*Request*. Copy every record below exactly.

[BEGIN Exercise inputs]

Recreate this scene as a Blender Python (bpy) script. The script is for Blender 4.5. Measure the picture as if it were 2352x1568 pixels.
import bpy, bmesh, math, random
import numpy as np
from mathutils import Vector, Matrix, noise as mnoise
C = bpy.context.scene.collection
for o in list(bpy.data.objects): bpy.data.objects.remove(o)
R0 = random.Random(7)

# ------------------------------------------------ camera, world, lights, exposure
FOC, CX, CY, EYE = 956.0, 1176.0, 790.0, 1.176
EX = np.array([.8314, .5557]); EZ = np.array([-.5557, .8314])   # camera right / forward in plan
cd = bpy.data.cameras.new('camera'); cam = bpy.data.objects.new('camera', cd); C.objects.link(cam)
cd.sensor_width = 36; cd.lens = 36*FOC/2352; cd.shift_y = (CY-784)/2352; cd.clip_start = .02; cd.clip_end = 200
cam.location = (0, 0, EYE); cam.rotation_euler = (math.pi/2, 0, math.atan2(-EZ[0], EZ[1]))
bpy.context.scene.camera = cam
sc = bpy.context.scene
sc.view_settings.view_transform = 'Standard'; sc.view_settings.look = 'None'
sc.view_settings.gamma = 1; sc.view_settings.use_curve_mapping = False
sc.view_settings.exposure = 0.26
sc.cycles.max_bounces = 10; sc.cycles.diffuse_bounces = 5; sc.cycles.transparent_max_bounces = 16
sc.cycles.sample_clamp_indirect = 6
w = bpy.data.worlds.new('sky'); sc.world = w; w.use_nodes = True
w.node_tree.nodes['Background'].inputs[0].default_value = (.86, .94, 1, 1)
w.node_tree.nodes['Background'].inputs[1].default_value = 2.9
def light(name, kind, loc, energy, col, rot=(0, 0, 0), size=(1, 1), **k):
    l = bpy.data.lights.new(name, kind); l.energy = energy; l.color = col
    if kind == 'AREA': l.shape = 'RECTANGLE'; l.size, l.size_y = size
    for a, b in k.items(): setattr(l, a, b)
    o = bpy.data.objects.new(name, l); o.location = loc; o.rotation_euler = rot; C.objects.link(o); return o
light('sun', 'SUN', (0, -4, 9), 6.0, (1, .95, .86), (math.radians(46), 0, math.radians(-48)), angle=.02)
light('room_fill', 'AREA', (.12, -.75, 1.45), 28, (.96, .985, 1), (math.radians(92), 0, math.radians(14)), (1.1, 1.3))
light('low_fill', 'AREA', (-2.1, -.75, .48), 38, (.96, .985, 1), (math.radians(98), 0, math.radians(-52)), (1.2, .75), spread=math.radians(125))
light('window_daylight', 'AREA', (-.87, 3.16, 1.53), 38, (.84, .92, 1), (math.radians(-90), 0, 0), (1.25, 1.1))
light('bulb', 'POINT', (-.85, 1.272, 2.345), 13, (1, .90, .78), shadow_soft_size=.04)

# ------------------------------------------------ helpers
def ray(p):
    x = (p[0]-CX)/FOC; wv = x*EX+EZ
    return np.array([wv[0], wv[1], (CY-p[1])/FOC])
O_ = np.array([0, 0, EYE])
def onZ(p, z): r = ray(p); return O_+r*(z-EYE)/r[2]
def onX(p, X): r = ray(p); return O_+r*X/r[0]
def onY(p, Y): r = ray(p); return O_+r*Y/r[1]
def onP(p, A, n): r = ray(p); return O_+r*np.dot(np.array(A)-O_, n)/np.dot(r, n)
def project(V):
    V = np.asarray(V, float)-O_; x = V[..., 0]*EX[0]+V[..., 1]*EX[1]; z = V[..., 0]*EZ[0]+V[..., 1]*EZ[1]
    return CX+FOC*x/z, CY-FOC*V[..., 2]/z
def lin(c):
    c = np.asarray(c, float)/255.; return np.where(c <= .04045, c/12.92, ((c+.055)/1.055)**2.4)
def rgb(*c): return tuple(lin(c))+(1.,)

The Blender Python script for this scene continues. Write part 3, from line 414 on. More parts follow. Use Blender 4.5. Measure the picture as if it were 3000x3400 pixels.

[END Exercise inputs]

*Exercise solution*.
Recreate this scene as a Blender Python (bpy) script. The script is for Blender 4.5. Measure the picture as if it were 2352x1568 pixels.
import bpy, bmesh, math, random
import numpy as np
from mathutils import Vector, Matrix, noise as mnoise
C = bpy.context.scene.collection
for o in list(bpy.data.objects): bpy.data.objects.remove(o)
R0 = random.Random(7)

# ------------------------------------------------ camera, world, lights, exposure
FOC, CX, CY, EYE = 956.0, 1176.0, 790.0, 1.176
EX = np.array([.8314, .5557]); EZ = np.array([-.5557, .8314])   # camera right / forward in plan
cd = bpy.data.cameras.new('camera'); cam = bpy.data.objects.new('camera', cd); C.objects.link(cam)
cd.sensor_width = 36; cd.lens = 36*FOC/2352; cd.shift_y = (CY-784)/2352; cd.clip_start = .02; cd.clip_end = 200
cam.location = (0, 0, EYE); cam.rotation_euler = (math.pi/2, 0, math.atan2(-EZ[0], EZ[1]))
bpy.context.scene.camera = cam
sc = bpy.context.scene
sc.view_settings.view_transform = 'Standard'; sc.view_settings.look = 'None'
sc.view_settings.gamma = 1; sc.view_settings.use_curve_mapping = False
sc.view_settings.exposure = 0.26
sc.cycles.max_bounces = 10; sc.cycles.diffuse_bounces = 5; sc.cycles.transparent_max_bounces = 16
sc.cycles.sample_clamp_indirect = 6
w = bpy.data.worlds.new('sky'); sc.world = w; w.use_nodes = True
w.node_tree.nodes['Background'].inputs[0].default_value = (.86, .94, 1, 1)
w.node_tree.nodes['Background'].inputs[1].default_value = 2.9
def light(name, kind, loc, energy, col, rot=(0, 0, 0), size=(1, 1), **k):
    l = bpy.data.lights.new(name, kind); l.energy = energy; l.color = col
    if kind == 'AREA': l.shape = 'RECTANGLE'; l.size, l.size_y = size
    for a, b in k.items(): setattr(l, a, b)
    o = bpy.data.objects.new(name, l); o.location = loc; o.rotation_euler = rot; C.objects.link(o); return o
light('sun', 'SUN', (0, -4, 9), 6.0, (1, .95, .86), (math.radians(46), 0, math.radians(-48)), angle=.02)
light('room_fill', 'AREA', (.12, -.75, 1.45), 28, (.96, .985, 1), (math.radians(92), 0, math.radians(14)), (1.1, 1.3))
light('low_fill', 'AREA', (-2.1, -.75, .48), 38, (.96, .985, 1), (math.radians(98), 0, math.radians(-52)), (1.2, .75), spread=math.radians(125))
light('window_daylight', 'AREA', (-.87, 3.16, 1.53), 38, (.84, .92, 1), (math.radians(-90), 0, 0), (1.25, 1.1))
light('bulb', 'POINT', (-.85, 1.272, 2.345), 13, (1, .90, .78), shadow_soft_size=.04)

# ------------------------------------------------ helpers
def ray(p):
    x = (p[0]-CX)/FOC; wv = x*EX+EZ
    return np.array([wv[0], wv[1], (CY-p[1])/FOC])
O_ = np.array([0, 0, EYE])
def onZ(p, z): r = ray(p); return O_+r*(z-EYE)/r[2]
def onX(p, X): r = ray(p); return O_+r*X/r[0]
def onY(p, Y): r = ray(p); return O_+r*Y/r[1]
def onP(p, A, n): r = ray(p); return O_+r*np.dot(np.array(A)-O_, n)/np.dot(r, n)
def project(V):
    V = np.asarray(V, float)-O_; x = V[..., 0]*EX[0]+V[..., 1]*EX[1]; z = V[..., 0]*EZ[0]+V[..., 1]*EZ[1]
    return CX+FOC*x/z, CY-FOC*V[..., 2]/z
def lin(c):
    c = np.asarray(c, float)/255.; return np.where(c <= .04045, c/12.92, ((c+.055)/1.055)**2.4)
def rgb(*c): return tuple(lin(c))+(1.,)

The Blender Python script for this scene continues. Write part 3, from line 414 on. More parts follow. Use Blender 4.5. Measure the picture as if it were 3000x3400 pixels.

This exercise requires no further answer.